I rarely dedicate an entire post to a first-person account of a disc golf round, but on rare occasions I feel it makes for good enough reading and I break my own rule.

This round is at DeLaveaga in Santa Cruz, California, and I’ve included links to hole descriptions so you can better visualize the situations.

jackFirst, let me give you some background. My friend Alan and I have played together since the late 1990s. We used to gamble small wagers. In the early days, he was an established — he won the Faultline Classic/California State Championship in DeLaveaga in 1994 — and I was playing Am1 and still learning.

More often than not, he hustled me. But I paid attention and, eventually, my improving game and injuries on his part swung things in my favor. I’ve had the advantage for the past eight years or so, but Alan has really cranked his game up in the past few months. We’re pretty even now. I’m sure most readers would agree that it’s more fun if your more evenly matches with a playing partner.

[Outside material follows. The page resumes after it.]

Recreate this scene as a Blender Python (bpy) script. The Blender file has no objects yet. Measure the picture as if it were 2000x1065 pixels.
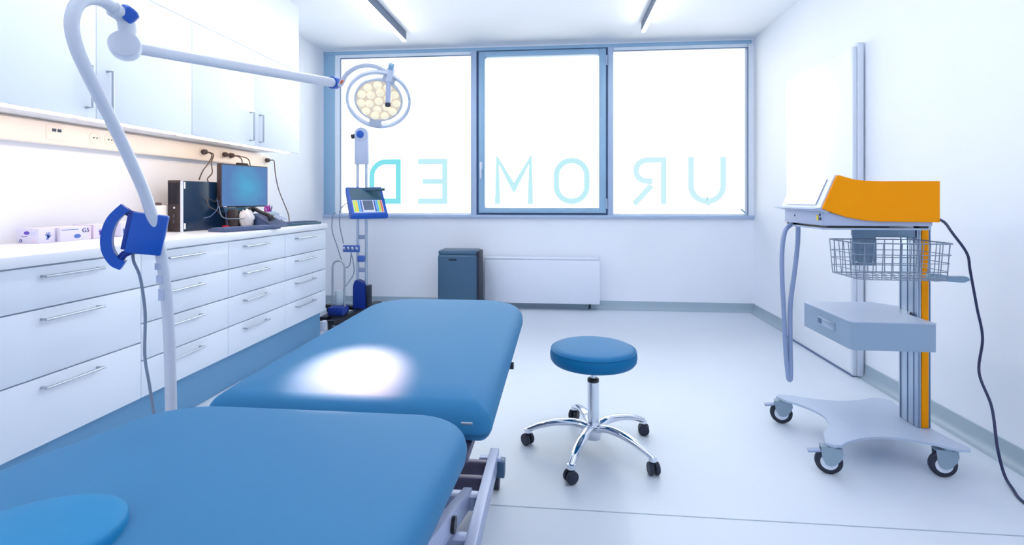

We attempt to play when the courses aren’t too crowded. This time, however, a 2 p.m. Saturday round was the only time that worked for both of us. We’re not used to being on the course at such a peak time and it was like a party spread out over 80 acres. For us, that’s not a goof thing on a golf course.

Discs were flying everywhere and voices continually cascaded up and down the ravines. It was wild. Crazy wild. The wind was crazy, too. It was pretty gusty, but the challenging aspect was that it kept changing direction. You’d factor the headwind into a certain shot and then it would change to a tailwind.